#### Direction:
Determine the number of lines containing the word "from". Reply with it and nothing else.

------------------------------------------------------------

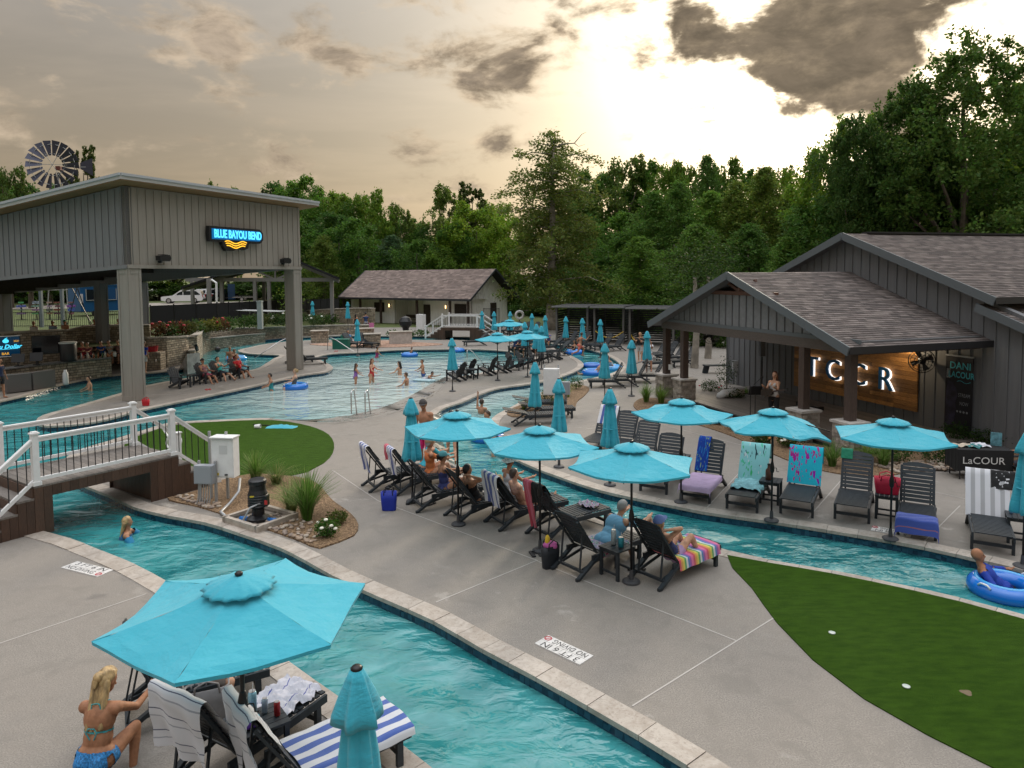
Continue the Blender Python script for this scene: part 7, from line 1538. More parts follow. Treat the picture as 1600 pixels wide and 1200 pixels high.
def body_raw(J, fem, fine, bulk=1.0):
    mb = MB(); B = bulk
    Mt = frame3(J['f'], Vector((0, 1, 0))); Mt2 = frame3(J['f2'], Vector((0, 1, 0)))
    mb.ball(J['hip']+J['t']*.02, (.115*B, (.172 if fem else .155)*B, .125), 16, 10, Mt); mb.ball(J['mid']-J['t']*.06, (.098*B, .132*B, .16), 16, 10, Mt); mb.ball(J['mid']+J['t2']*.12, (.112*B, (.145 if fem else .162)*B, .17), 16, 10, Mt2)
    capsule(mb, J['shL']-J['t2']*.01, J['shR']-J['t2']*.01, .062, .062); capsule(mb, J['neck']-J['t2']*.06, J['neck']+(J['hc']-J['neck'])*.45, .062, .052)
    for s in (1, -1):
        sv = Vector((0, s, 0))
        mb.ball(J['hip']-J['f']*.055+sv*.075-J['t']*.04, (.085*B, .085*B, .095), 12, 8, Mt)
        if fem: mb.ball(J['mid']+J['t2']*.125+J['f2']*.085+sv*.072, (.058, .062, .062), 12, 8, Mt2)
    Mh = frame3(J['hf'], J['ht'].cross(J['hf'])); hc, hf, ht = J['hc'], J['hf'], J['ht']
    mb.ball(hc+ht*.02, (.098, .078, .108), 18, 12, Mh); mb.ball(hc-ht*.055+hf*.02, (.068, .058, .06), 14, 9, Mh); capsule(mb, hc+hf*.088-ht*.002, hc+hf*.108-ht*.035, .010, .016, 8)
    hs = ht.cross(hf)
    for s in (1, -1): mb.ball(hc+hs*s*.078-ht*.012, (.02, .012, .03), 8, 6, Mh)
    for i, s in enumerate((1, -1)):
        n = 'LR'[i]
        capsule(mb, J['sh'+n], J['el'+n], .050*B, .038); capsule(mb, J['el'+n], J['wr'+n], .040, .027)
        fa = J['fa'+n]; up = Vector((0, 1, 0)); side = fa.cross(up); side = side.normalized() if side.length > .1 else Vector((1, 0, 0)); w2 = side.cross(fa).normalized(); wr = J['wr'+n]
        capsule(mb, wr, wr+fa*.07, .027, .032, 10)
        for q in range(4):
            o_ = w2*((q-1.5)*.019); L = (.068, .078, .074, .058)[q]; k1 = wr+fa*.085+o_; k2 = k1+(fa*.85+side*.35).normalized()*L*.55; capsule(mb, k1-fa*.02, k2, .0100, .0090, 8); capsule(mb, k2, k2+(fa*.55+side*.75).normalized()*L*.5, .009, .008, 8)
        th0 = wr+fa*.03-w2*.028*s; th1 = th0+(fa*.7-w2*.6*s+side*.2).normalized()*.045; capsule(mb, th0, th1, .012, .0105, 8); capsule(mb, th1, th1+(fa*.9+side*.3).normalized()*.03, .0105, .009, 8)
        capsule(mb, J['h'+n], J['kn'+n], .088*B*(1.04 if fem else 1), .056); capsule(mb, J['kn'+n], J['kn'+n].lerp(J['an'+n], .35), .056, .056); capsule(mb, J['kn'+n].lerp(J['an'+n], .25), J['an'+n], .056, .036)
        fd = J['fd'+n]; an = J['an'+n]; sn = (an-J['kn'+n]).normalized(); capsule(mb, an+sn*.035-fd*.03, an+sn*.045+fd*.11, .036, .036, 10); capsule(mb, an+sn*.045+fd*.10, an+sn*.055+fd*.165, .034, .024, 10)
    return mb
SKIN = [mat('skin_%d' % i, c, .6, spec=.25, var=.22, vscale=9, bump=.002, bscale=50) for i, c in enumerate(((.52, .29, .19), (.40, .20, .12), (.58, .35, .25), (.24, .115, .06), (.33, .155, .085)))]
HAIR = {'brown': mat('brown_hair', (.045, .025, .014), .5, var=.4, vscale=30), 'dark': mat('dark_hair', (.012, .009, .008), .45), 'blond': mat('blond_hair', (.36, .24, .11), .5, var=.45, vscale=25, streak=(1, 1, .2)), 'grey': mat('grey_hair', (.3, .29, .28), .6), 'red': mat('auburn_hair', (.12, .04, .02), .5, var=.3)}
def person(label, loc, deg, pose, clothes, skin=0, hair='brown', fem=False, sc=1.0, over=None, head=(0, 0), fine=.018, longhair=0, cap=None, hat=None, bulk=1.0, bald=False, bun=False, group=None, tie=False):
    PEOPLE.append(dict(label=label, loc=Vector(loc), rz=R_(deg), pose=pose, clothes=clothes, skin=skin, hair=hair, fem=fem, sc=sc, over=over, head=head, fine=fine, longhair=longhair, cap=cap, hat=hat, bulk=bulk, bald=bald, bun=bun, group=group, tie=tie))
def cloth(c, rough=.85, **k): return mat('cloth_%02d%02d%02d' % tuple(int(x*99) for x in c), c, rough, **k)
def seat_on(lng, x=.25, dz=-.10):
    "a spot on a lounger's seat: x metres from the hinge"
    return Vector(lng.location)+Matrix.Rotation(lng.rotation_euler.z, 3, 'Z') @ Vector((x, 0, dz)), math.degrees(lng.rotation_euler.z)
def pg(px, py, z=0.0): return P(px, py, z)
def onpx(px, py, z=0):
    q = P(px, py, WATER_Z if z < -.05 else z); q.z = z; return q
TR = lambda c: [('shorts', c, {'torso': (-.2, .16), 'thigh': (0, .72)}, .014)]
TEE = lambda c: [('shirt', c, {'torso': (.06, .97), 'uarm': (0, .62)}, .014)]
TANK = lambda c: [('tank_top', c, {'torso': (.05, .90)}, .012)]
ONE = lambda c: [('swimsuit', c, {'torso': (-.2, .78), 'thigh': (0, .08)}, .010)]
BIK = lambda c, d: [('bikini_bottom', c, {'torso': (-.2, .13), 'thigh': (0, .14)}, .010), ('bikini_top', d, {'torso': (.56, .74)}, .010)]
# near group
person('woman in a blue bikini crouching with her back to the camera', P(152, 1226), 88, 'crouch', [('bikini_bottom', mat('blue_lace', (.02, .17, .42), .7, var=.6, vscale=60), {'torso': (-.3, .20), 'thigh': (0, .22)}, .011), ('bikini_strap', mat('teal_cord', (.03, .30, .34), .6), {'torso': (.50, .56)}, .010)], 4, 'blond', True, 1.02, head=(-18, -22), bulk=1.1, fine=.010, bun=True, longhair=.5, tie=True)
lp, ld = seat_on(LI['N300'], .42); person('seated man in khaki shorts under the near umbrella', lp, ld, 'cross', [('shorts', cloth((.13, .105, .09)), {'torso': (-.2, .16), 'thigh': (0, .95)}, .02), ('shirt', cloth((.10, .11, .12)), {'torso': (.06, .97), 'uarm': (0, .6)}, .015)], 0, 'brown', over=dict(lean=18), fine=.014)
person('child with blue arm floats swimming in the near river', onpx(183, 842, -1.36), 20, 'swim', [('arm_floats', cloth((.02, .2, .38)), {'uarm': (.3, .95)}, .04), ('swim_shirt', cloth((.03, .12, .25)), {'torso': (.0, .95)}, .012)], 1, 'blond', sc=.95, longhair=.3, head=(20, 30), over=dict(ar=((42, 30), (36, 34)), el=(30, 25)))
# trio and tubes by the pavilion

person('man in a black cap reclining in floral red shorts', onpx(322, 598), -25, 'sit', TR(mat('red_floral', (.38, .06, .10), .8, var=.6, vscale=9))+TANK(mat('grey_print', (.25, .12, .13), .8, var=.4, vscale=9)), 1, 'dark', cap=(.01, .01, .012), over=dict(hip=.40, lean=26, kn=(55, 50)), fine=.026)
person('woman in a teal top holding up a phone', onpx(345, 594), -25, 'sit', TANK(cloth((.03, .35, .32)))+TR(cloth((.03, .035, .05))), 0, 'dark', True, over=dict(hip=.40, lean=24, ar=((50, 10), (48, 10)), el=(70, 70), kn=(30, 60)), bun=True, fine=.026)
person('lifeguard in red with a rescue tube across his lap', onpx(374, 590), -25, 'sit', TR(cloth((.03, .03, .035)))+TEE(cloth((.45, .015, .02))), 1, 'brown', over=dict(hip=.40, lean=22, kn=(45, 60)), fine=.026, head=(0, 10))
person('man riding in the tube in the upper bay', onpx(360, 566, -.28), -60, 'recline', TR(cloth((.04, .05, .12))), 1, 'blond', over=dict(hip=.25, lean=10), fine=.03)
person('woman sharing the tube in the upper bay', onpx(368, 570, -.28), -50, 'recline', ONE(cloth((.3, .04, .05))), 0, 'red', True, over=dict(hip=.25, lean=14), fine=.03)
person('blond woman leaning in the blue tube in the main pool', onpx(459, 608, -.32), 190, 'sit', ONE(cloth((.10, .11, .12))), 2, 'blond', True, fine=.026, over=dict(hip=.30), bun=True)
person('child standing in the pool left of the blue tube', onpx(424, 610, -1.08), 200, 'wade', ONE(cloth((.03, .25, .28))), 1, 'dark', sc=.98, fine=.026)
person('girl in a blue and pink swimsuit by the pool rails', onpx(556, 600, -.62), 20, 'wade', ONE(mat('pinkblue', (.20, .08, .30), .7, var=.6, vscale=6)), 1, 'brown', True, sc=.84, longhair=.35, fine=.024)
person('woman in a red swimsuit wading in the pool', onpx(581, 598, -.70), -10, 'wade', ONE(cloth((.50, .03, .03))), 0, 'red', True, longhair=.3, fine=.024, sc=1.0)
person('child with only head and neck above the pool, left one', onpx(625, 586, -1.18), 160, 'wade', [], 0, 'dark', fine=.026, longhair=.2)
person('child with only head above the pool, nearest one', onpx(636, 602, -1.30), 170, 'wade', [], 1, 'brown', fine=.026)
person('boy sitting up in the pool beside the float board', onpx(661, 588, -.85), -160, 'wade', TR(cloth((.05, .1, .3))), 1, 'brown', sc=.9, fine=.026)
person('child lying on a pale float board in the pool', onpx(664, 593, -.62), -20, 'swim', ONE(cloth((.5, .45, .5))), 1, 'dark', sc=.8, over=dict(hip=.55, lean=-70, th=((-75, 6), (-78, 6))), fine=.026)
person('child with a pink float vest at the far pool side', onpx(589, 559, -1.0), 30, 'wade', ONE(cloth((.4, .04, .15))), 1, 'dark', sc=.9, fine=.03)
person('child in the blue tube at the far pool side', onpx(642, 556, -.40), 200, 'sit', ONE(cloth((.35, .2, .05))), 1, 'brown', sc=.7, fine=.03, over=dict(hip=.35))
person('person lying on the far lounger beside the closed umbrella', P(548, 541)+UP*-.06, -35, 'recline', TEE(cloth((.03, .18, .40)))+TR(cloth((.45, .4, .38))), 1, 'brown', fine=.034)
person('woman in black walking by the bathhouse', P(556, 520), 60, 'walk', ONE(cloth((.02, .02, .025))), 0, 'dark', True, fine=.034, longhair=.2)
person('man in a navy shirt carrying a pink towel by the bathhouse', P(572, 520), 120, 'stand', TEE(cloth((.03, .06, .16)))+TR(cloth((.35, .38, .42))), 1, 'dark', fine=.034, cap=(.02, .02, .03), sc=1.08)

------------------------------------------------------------

#### Solution for this task:
2